Summer was great when others my age from neighboring ranches would gather at one of the large irrigation ditches for a swim. We found a cave that had been formed in a hill side of one wheat field from water runoff. We carved benches and shelves and pretended this was our gang’s hide out. It was a cool place in the summer.
Many years before this time, gold was discovered along Bohanan Creek and had been dredged in an operation called placer mining. Water was pumped with great force through hoses and nozzles to wash the soil and gravel through flumes and shakers to let the heavier flakes of gold drop to the bottom to be scooped out. What was left were ugly scars and piles of gravel but a fascinating place for me to explore, looking for gold. I never found any, but I did find some large deposits of clay to be formed into grotesque figures from my imagination.
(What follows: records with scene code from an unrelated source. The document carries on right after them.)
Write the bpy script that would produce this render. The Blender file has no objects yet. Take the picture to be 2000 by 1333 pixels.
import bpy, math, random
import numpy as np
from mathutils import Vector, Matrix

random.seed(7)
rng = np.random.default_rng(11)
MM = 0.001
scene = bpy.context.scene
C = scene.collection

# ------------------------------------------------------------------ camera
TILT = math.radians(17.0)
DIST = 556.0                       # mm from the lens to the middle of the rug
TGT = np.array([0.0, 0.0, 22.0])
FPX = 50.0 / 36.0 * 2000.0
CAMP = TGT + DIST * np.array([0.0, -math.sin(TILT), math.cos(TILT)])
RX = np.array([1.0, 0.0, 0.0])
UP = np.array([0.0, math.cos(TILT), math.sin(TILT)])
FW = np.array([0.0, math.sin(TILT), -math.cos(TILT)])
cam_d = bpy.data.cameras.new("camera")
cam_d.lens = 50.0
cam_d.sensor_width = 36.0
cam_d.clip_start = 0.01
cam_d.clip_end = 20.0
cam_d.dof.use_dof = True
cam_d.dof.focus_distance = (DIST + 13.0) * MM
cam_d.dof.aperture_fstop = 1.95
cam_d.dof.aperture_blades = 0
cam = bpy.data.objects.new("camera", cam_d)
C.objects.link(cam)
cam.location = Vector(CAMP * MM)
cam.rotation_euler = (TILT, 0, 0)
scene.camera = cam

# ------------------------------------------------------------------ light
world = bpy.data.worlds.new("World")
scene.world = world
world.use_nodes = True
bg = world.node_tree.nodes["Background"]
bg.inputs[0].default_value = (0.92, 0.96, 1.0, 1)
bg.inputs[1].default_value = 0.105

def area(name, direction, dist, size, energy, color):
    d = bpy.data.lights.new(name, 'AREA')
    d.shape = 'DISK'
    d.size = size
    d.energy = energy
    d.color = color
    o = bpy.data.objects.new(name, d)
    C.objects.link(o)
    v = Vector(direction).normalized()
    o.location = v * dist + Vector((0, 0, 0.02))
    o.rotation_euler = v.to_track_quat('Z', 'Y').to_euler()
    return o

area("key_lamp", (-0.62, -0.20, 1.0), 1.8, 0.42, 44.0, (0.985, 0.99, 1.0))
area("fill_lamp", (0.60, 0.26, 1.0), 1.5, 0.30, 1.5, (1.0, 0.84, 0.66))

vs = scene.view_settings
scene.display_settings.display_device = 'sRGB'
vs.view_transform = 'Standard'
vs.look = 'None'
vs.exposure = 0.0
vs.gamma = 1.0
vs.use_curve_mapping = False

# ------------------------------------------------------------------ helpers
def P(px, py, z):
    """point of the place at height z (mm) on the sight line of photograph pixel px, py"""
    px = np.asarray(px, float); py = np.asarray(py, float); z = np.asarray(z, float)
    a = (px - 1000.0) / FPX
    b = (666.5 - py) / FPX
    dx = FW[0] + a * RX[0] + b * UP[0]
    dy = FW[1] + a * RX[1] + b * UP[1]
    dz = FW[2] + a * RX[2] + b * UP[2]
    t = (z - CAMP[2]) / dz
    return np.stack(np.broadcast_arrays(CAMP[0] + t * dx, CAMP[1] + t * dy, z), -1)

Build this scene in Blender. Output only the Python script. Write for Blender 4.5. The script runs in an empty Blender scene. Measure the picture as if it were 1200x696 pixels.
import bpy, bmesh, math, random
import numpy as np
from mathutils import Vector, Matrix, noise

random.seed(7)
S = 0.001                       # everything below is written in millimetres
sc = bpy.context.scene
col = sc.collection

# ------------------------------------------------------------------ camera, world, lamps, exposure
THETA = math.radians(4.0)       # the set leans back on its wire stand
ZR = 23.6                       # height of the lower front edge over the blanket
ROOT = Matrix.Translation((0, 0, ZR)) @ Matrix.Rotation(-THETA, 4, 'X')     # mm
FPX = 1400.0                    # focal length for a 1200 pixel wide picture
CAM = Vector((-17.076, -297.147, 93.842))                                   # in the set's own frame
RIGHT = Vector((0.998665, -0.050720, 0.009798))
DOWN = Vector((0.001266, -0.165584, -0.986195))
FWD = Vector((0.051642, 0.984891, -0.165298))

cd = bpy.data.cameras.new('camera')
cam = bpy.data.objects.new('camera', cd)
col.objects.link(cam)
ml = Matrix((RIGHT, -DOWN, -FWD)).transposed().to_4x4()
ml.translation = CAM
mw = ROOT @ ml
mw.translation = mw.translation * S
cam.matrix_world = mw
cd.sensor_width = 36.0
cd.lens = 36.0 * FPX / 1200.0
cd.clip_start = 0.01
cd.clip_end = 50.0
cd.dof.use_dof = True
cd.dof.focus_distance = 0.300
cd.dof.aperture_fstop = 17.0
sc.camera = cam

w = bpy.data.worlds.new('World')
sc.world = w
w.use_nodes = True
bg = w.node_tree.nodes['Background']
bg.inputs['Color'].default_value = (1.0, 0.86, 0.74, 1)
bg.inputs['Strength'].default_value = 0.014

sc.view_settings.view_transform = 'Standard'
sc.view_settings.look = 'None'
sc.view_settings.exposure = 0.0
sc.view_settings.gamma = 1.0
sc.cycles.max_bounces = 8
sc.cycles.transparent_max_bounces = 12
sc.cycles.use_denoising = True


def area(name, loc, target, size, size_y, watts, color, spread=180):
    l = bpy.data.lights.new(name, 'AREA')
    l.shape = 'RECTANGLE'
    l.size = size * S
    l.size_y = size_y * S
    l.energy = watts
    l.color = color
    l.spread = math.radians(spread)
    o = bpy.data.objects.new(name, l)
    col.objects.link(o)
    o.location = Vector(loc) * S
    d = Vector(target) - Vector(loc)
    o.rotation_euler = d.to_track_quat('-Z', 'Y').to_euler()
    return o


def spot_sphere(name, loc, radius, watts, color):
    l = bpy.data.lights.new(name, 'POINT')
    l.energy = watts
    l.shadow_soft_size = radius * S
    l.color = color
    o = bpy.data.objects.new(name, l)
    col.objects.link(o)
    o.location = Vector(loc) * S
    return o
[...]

Then summer was over and time for school to begin. This was a one room school containing grades one through eight. I was in the fourth grade with three others at the same level. My sister, Peggy, was in the eighth grade. Freddy Marshall, who lived with us during the winter, was in the second grade. His most fascinating feature were his long eyelashes. We had to walk 2 ½ miles to school each day, and during the coldest months temperatures hovered around 0 degrees. Frost would form on Freddy’s eyelashes by the time he got to school so we knew Jack Frost had followed us. I only had one pair of shoes, well worn tennis shoes. My mother wrapped gunny sack material around my feet and tied it all together. It protected my feet from the snow.
Christmas vacation came at last and we didn’t have to walk the long miles in the snow for a couple of weeks. That was something to celebrate. The best part of all was that Charlie Marshall and his wife invited us to his large log home and ranch for Christmas dinner. I had never seen so much food in English style. Turkey, ham, a variety of great vegetables, and to top it off, his wife had crafted the most delicious plum pudding cake. An old English tradition was to pour 151 proof brandy over the cake and ignite it. The flavor seemed to sink deeply into the heavenly concoction and I had more than one helping. At nine, my appetite was huge, but being super active, I could run off all that energy easily. Back home for Christmas morning, I received two wonderful gifts, a pair of heavy duty leather shoes and a book of David Copperfield. I slept with my shoes under the covers and re-read David Copperfield many times. Jack Frost visited us each night and I could hardly wait to see his art work on the windows each morning. They were beautiful, intricate and different each day.
Steve, having experience as a bachelor it some cold places, each night would whittle curly slivers of kindling, getting it ready for the wood fire the next morning. His chosen task was to get up before anyone else and build a hot, roaring fire in the wood cook stove. This is where we all huddled until the heat had found its way to the two bedrooms and we could get dressed for the day.
Our animals, pigs and a cow required attention that I did not always remember. It was my job to feed the pigs, but one night I forgot. I had already fallen into a deep sleep when Steve came to wake me up. “You forgot to feed the pigs, they are calling you!” Here in the middle of the cold, dark night, I had to get bundled up, go down 50 yards to the pig pen to feed them. They were delighted and grateful with their food. That was the last time I forgot them and they later paid me off with great pork chops, bacon and ham.
Christmas, 1935, cold as it was, is a delightful memory for me as a nine-year-old.
Good job, as always Bill.
I enjoyed your account of a childhood with hardship but a good dose of joy also.